I think we're really overtraining on the word "classic." There are a lot of kinds omelets in France, including souffle, country-style and so on; and they've all been around long enough and in good enough kitchens for the word to apply. As I use and understand the term, a lot of those are as classic as the Parisienne, old-haute style Pepin called "classic." I'm not arguing with him, but suspect that starting with French as a first language, then learning to cook professionally in France has more to do with it than a universally accepted definition; or for that matter a prevalent style of cooking.

I doubt many restaurant kitchens in France or elsewhere say "make me an omelet" as the first part of the hiring process anymore... if they ever did. Sounds a lot more like myth than reality to me.
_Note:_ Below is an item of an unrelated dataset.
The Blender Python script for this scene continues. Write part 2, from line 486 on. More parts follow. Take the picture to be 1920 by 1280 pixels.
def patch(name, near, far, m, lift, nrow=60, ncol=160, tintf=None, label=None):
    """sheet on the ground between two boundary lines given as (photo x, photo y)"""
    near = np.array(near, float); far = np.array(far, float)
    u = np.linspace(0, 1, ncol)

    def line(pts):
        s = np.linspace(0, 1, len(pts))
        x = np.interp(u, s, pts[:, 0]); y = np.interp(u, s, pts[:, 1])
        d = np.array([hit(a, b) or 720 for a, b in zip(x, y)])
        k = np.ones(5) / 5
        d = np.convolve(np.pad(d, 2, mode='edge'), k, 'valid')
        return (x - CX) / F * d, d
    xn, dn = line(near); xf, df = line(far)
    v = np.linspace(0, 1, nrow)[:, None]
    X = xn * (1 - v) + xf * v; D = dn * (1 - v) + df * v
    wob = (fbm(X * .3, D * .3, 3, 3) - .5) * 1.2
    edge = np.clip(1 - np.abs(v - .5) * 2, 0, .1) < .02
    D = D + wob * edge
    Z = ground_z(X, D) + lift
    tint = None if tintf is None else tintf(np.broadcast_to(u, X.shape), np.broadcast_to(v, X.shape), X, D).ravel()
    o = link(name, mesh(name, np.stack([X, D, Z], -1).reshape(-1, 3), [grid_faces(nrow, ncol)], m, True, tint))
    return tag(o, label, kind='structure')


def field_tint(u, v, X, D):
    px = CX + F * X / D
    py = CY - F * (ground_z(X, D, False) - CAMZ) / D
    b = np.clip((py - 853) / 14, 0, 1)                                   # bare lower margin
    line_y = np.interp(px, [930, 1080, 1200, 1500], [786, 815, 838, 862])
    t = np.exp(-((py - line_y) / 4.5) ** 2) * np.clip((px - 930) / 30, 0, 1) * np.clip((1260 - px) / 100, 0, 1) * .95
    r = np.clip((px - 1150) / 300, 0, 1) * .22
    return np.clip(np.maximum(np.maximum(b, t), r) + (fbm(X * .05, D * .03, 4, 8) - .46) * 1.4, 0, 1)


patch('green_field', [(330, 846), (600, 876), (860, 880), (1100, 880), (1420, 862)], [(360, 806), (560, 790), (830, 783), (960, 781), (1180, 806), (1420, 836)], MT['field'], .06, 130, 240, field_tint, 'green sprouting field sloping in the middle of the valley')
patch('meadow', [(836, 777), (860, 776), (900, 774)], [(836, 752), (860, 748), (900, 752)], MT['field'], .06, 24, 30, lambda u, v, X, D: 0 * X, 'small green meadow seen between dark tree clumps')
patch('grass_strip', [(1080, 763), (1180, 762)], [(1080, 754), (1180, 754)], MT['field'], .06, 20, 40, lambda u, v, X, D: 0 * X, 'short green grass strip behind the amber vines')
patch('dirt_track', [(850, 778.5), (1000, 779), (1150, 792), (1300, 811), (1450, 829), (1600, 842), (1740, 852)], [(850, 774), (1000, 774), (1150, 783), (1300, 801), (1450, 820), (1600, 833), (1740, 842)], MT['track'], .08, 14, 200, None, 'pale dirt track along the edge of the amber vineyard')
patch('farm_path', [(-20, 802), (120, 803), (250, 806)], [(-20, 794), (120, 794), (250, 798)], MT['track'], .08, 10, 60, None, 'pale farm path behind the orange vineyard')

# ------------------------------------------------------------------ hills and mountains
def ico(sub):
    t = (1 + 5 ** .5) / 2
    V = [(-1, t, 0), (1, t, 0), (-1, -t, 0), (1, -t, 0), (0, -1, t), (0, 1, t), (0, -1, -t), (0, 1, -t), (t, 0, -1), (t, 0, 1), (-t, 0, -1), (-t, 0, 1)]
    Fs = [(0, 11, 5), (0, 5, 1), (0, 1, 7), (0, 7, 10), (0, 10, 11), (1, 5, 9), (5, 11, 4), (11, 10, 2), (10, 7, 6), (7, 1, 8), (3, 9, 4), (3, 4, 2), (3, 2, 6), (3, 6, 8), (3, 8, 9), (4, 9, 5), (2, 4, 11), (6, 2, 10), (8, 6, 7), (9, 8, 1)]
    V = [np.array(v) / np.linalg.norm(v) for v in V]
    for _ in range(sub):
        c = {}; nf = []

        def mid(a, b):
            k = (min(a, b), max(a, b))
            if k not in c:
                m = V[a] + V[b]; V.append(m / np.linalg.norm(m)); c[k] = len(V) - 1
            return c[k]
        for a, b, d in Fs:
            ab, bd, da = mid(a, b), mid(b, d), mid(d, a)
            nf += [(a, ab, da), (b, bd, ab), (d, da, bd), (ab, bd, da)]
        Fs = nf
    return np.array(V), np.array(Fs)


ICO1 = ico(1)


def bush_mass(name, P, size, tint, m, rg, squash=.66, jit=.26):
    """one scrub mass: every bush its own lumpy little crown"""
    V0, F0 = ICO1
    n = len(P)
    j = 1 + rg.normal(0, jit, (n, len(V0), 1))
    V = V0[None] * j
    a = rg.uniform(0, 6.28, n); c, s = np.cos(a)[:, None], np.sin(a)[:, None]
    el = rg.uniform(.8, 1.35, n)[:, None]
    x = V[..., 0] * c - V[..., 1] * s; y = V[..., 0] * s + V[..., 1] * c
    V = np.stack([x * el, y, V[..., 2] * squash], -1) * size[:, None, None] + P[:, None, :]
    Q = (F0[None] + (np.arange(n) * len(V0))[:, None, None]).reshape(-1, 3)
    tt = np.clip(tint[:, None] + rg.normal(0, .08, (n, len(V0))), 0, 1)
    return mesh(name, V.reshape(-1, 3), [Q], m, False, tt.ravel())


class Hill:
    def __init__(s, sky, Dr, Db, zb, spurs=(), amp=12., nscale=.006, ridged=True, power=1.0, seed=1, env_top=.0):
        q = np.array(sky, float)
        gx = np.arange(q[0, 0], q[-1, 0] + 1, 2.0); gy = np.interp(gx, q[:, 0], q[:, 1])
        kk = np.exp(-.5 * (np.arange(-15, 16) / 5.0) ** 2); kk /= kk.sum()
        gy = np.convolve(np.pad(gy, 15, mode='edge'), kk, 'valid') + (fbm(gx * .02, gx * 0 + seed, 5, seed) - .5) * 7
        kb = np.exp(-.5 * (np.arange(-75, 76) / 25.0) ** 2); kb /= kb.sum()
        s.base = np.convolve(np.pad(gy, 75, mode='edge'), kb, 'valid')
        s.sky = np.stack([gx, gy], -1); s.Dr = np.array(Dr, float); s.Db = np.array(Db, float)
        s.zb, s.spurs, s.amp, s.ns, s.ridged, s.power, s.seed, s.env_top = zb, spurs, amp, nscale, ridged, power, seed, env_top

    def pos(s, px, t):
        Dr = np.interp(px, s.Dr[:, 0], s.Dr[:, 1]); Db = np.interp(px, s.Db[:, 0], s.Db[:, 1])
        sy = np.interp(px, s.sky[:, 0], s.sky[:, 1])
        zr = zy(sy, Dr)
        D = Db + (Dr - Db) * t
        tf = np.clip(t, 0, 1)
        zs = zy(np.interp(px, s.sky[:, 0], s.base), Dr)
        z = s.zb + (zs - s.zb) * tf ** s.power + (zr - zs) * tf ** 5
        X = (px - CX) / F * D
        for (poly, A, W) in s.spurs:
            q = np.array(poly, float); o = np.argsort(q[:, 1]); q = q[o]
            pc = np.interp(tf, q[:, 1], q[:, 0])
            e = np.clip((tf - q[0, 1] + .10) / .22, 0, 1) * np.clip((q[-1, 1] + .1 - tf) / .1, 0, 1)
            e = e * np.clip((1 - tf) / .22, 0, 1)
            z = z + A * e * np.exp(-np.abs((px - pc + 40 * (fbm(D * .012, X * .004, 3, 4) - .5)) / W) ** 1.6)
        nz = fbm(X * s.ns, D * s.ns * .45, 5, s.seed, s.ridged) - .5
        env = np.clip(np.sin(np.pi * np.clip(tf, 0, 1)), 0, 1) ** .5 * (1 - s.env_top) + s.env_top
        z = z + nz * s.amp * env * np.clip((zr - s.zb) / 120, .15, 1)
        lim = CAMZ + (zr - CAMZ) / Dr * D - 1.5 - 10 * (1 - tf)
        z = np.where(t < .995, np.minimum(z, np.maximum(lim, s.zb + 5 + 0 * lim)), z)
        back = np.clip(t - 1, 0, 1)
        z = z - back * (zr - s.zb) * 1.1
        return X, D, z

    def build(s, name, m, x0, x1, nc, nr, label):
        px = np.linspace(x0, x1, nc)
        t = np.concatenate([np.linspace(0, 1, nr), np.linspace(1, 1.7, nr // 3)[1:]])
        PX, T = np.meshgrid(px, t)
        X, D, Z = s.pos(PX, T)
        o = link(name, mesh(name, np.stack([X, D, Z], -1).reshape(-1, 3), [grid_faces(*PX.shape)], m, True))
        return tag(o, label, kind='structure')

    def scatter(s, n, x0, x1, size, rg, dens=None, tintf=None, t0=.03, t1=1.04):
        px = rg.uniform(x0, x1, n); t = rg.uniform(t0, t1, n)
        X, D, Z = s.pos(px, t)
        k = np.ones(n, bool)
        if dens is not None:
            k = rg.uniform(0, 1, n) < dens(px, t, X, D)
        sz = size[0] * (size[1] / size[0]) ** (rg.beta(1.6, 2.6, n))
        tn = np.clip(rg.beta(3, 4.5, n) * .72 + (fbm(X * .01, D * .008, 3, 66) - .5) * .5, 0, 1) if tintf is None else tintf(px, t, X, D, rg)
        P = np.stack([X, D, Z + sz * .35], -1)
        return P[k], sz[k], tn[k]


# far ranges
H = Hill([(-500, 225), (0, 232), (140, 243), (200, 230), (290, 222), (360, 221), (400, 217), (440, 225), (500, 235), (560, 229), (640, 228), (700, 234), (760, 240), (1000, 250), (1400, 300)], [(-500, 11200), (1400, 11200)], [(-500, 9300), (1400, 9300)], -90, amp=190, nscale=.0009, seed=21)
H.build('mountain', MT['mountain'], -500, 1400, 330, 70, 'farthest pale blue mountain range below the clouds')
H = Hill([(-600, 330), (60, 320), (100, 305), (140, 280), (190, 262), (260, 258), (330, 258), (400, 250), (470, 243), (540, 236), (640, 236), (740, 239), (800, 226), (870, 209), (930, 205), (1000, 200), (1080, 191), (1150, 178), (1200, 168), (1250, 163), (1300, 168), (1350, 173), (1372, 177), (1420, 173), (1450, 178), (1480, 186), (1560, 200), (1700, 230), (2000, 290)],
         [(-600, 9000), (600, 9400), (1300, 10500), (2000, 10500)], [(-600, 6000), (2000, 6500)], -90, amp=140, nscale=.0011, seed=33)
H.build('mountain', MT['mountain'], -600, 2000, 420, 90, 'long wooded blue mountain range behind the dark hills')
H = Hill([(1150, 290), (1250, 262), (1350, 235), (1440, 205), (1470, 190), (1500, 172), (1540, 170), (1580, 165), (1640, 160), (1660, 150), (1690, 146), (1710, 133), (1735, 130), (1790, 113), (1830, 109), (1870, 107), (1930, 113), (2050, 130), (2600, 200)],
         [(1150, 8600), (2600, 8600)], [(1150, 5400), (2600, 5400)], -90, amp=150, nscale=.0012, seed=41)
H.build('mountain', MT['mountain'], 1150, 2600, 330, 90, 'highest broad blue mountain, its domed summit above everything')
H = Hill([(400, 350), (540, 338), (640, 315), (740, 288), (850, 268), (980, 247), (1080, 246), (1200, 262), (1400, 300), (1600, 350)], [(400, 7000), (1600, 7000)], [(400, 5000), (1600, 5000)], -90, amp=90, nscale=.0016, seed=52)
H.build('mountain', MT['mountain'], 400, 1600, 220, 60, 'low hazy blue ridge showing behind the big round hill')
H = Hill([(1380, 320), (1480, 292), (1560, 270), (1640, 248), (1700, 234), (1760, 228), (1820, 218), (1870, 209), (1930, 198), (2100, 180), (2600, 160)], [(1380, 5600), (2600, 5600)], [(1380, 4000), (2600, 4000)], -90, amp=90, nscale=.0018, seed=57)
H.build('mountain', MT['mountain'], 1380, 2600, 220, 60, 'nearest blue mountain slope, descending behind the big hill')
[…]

At my first job the owner said, "Sure son, you can help out if you have the time." At my second, the chef said, "Okay kollitch boy, you tink you can do a real chob cookin' die real kvizine?" At my third, the owner said, "I called the Blue Fox (second job) and Rolf said you were very good on the grill and at saute. Is he as much a terror as everyone says? We'd love to try you out. What would you say are the differences between bourgeois and haute? Do you speak French? Or just German?" (For the record, Rolf was a terror; knife-work, hot-pan technique, saucing, sieving, pricing; I didn't (and still don't) speak either, but could and can read enough French to follow a recipe, and could and can do deadly impressions with a variety of French and German accents). Moral of the story: No omelets.

BDL
Edited by boar_d_laze - 2/6/12 at 9:42am
post #30 of 35

I think a good way to describe the trifold rolled and shaped omelet with no brown is to call it a hotel omelet.